• Material provided:
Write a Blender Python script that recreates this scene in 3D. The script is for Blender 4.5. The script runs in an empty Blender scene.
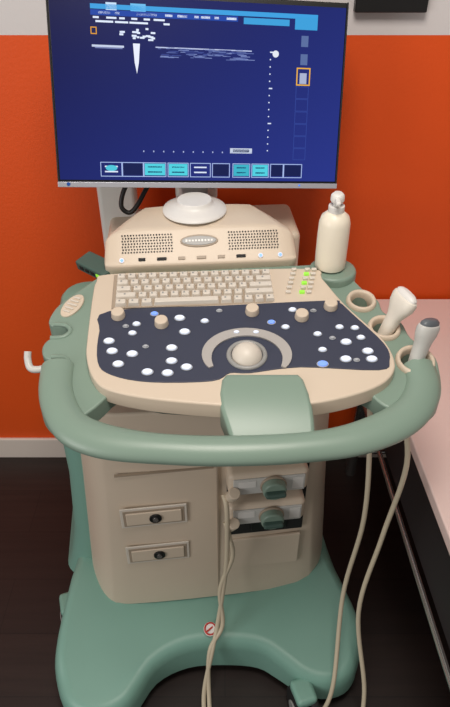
import bpy, bmesh, math, random
from mathutils import Vector, Matrix, Euler
random.seed(3)
S=bpy.context.scene
S.view_settings.view_transform='Standard'
def lin(c):
    return tuple(((v/255)/12.92 if v/255<=.04045 else ((v/255+.055)/1.055)**2.4) for v in c)+(1,)
def mat(name,rgb,rough=.5,metal=0,bump=0,bscale=300,var=0,emit=None,es=1,coat=0,trans=0):
    m=bpy.data.materials.new(name); m.use_nodes=True
    nt=m.node_tree; b=nt.nodes['Principled BSDF']
    b.inputs['Base Color'].default_value=lin(rgb); b.inputs['Roughness'].default_value=rough
    b.inputs['Metallic'].default_value=metal
    b.inputs['Coat Weight'].default_value=coat
    if trans: b.inputs['Subsurface Weight'].default_value=trans; b.inputs['Subsurface Radius'].default_value=(.02,.02,.02)
    tc=nt.nodes.new('ShaderNodeTexCoord')
    if bump:
        n=nt.nodes.new('ShaderNodeTexNoise'); n.inputs['Scale'].default_value=bscale
        nt.links.new(tc.outputs['Object'],n.inputs['Vector'])
        bp=nt.nodes.new('ShaderNodeBump'); bp.inputs['Strength'].default_value=bump; bp.inputs['Distance'].default_value=.002
        nt.links.new(n.outputs['Fac'],bp.inputs['Height']); nt.links.new(bp.outputs['Normal'],b.inputs['Normal'])
    if var:
        n=nt.nodes.new('ShaderNodeTexNoise'); n.inputs['Scale'].default_value=6; n.inputs['Detail'].default_value=4
        nt.links.new(tc.outputs['Object'],n.inputs['Vector'])
        mx=nt.nodes.new('ShaderNodeMixRGB'); c=lin(rgb)
        mx.inputs[1].default_value=tuple(x*(1-var) for x in c[:3])+(1,)
        mx.inputs[2].default_value=tuple(min(1,x*(1+var)) for x in c[:3])+(1,)
        nt.links.new(n.outputs['Fac'],mx.inputs[0]); nt.links.new(mx.outputs[0],b.inputs['Base Color'])
    if emit:
        b.inputs['Emission Color'].default_value=lin(emit); b.inputs['Emission Strength'].default_value=es
        if rgb==(5,5,5): b.inputs['Specular IOR Level'].default_value=.1
    return m
BEI=mat('beige_plastic',(214,198,178),.42,bump=.08,bscale=900,var=.03)
BEI2=mat('beige_key_plastic',(216,208,196),.45,var=.02)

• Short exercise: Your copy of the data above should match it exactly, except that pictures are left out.

• Completed task:
Write a Blender Python script that recreates this scene in 3D. The script is for Blender 4.5. The script runs in an empty Blender scene.
import bpy, bmesh, math, random
from mathutils import Vector, Matrix, Euler
random.seed(3)
S=bpy.context.scene
S.view_settings.view_transform='Standard'
def lin(c):
    return tuple(((v/255)/12.92 if v/255<=.04045 else ((v/255+.055)/1.055)**2.4) for v in c)+(1,)
def mat(name,rgb,rough=.5,metal=0,bump=0,bscale=300,var=0,emit=None,es=1,coat=0,trans=0):
    m=bpy.data.materials.new(name); m.use_nodes=True
    nt=m.node_tree; b=nt.nodes['Principled BSDF']
    b.inputs['Base Color'].default_value=lin(rgb); b.inputs['Roughness'].default_value=rough
    b.inputs['Metallic'].default_value=metal
    b.inputs['Coat Weight'].default_value=coat
    if trans: b.inputs['Subsurface Weight'].default_value=trans; b.inputs['Subsurface Radius'].default_value=(.02,.02,.02)
    tc=nt.nodes.new('ShaderNodeTexCoord')
    if bump:
        n=nt.nodes.new('ShaderNodeTexNoise'); n.inputs['Scale'].default_value=bscale
        nt.links.new(tc.outputs['Object'],n.inputs['Vector'])
        bp=nt.nodes.new('ShaderNodeBump'); bp.inputs['Strength'].default_value=bump; bp.inputs['Distance'].default_value=.002
        nt.links.new(n.outputs['Fac'],bp.inputs['Height']); nt.links.new(bp.outputs['Normal'],b.inputs['Normal'])
    if var:
        n=nt.nodes.new('ShaderNodeTexNoise'); n.inputs['Scale'].default_value=6; n.inputs['Detail'].default_value=4
        nt.links.new(tc.outputs['Object'],n.inputs['Vector'])
        mx=nt.nodes.new('ShaderNodeMixRGB'); c=lin(rgb)
        mx.inputs[1].default_value=tuple(x*(1-var) for x in c[:3])+(1,)
        mx.inputs[2].default_value=tuple(min(1,x*(1+var)) for x in c[:3])+(1,)
        nt.links.new(n.outputs['Fac'],mx.inputs[0]); nt.links.new(mx.outputs[0],b.inputs['Base Color'])
    if emit:
        b.inputs['Emission Color'].default_value=lin(emit); b.inputs['Emission Strength'].default_value=es
        if rgb==(5,5,5): b.inputs['Specular IOR Level'].default_value=.1
    return m
BEI=mat('beige_plastic',(214,198,178),.42,bump=.08,bscale=900,var=.03)
BEI2=mat('beige_key_plastic',(216,208,196),.45,var=.02)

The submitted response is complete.